Thompson’s interest in research began prior to stepping foot on NC State’s campus.

“Before attending classes, I got in contact with Dr. Trino Ascencio-Ibanez. We started talking and he accepted me into his lab. He’s coached me and taught me different techniques that I wasn’t going to learn in a normal biochemistry classroom setting. He’s been a great mentor for that,” Thompson says.

NC State was exactly the right place to gain in-depth knowledge about agricultural biochemistry, equipping Thompson to pursue his dream.

“I wanted to come here, learn and go in-depth in some of these different areas… and that’s what I’ve done. NC State has set me up really well to do research and help farmers feed the growing society.”

Thompson plans to earn a Ph.D in plant pathology at the University of Georgia.

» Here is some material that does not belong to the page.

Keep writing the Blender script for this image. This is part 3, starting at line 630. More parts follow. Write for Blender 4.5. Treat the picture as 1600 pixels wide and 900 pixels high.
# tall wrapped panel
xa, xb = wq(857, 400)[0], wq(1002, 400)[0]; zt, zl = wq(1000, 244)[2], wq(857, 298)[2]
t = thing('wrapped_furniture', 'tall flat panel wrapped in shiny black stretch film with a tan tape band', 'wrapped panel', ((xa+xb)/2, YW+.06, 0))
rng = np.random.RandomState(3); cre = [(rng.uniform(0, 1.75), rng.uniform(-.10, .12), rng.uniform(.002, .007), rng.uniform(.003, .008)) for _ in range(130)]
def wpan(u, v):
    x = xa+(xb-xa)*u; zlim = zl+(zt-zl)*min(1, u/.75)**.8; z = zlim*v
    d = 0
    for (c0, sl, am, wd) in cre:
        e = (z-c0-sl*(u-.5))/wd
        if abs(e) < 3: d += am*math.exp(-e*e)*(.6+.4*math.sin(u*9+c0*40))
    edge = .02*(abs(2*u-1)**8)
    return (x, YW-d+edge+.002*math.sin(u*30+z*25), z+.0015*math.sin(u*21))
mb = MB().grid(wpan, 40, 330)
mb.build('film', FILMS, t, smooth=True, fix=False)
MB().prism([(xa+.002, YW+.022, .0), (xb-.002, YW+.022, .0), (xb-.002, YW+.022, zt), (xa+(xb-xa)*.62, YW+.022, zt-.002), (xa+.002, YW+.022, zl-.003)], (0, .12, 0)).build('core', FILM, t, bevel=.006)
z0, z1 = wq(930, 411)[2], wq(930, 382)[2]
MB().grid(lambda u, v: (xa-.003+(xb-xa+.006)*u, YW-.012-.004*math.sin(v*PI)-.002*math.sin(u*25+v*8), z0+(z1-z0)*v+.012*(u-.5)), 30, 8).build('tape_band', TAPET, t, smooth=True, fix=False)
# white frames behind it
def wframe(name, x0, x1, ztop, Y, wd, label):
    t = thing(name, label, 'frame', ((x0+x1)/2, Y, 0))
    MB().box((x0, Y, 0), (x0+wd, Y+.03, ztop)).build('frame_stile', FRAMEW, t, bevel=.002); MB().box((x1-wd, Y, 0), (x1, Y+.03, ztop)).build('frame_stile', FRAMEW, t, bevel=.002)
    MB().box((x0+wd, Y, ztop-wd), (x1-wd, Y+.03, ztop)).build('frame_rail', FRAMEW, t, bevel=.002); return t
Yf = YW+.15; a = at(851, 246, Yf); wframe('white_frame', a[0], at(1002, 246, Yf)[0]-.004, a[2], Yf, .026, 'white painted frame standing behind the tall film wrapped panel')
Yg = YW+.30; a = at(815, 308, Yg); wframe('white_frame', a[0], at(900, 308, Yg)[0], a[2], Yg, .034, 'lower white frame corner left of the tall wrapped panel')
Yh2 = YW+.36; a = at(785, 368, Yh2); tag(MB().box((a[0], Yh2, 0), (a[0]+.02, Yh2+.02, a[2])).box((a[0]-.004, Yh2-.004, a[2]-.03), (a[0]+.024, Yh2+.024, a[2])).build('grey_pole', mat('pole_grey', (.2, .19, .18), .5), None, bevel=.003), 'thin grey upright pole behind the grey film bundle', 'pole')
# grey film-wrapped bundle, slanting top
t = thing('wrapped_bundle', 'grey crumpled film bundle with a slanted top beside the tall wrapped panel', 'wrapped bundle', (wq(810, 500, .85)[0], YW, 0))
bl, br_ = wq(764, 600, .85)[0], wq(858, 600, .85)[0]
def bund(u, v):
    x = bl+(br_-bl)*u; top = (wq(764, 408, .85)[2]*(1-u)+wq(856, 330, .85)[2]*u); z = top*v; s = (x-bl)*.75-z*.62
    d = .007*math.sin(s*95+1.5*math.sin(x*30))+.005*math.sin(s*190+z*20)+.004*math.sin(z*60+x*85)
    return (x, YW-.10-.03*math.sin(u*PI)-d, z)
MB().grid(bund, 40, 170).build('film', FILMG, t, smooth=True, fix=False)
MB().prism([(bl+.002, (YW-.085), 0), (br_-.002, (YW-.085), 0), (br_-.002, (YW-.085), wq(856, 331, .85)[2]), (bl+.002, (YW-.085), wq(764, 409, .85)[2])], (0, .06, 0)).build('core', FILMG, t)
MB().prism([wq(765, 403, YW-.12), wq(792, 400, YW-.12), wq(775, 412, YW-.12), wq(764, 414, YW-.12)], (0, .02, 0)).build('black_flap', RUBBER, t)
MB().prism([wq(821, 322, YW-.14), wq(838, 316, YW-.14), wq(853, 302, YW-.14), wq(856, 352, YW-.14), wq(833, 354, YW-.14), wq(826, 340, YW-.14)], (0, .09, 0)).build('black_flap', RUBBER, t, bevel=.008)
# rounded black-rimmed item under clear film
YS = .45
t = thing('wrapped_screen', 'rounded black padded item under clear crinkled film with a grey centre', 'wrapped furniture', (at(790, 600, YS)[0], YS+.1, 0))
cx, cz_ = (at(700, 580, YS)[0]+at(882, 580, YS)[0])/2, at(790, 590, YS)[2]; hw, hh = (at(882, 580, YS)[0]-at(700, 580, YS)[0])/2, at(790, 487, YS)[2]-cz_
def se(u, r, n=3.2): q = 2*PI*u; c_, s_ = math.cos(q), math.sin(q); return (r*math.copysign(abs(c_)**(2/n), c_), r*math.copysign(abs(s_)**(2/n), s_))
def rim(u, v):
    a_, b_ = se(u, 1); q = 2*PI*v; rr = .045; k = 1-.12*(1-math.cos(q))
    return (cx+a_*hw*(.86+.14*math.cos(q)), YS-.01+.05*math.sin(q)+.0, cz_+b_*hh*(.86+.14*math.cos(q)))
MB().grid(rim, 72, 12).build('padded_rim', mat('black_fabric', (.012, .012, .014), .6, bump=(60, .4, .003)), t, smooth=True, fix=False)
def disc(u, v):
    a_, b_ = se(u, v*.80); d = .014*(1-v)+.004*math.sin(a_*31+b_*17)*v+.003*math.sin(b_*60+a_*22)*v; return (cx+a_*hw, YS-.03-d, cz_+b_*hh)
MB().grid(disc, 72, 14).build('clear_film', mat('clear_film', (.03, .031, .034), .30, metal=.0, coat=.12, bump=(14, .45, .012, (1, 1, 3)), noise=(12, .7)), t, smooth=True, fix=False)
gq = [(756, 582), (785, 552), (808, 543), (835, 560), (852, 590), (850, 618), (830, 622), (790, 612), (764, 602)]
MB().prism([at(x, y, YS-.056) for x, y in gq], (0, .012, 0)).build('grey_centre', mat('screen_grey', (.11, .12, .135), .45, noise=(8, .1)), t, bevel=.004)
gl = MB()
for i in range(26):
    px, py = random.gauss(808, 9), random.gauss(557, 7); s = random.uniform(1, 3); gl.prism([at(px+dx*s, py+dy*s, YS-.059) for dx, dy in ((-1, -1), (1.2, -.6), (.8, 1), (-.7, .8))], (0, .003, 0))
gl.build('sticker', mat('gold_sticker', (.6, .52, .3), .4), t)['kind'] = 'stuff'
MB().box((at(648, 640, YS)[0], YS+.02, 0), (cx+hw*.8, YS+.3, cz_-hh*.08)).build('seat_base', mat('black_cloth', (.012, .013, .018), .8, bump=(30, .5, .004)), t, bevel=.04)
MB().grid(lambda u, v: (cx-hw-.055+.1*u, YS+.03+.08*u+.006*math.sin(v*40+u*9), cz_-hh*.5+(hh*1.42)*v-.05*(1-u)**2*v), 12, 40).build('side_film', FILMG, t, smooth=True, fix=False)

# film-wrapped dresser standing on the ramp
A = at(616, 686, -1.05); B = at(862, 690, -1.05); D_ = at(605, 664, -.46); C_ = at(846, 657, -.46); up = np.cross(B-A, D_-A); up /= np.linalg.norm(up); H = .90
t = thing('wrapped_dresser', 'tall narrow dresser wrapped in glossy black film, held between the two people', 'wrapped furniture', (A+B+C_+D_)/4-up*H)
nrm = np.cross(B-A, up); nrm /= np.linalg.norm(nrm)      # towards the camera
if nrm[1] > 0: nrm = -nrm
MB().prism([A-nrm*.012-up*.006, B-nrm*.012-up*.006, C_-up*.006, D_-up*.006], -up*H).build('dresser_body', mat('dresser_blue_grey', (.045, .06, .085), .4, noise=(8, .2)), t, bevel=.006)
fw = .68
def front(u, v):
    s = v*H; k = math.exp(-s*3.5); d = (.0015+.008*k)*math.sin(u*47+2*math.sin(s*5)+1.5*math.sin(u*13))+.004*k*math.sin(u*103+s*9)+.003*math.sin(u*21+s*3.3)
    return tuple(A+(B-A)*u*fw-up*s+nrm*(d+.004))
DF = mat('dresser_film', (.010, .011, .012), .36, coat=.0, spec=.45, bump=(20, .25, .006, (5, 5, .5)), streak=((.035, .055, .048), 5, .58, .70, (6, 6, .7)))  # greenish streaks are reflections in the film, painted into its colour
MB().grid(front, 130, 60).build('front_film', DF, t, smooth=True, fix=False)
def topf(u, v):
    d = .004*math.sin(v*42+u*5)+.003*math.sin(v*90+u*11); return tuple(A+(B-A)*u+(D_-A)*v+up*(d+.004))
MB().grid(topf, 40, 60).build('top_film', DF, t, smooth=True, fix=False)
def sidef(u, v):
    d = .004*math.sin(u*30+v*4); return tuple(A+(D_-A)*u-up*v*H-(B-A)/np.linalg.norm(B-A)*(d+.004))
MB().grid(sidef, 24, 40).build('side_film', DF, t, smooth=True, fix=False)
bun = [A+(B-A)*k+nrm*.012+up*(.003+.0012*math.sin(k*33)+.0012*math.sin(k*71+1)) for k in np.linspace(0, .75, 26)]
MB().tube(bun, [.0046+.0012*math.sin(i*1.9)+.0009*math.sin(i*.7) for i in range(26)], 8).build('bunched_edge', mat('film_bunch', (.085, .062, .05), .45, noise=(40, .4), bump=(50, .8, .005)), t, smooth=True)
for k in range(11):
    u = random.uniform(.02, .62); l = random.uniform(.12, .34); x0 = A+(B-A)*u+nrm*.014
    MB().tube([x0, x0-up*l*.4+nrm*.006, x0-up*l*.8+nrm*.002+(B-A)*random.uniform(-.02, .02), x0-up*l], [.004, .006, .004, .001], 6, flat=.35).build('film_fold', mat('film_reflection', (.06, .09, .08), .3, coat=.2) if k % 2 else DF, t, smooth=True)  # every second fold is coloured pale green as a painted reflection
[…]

Thompson was the recipient of several scholarships. Those scholarships include: Herbert S. Battie Scholarship Fund, LGFCU Scholarship, Tobacco Leaders Foundation, Wilson County Young Farmers Association, James B. Hunt Scholarship, Jane and Crane Jones Scholarship, NC State Fair Youth Livestock Scholarship, Charlie B. King Jr. Memorial Scholarship, NC Soybean Producers Scholarship, and W.F. and Mozelle Parker Scholarship.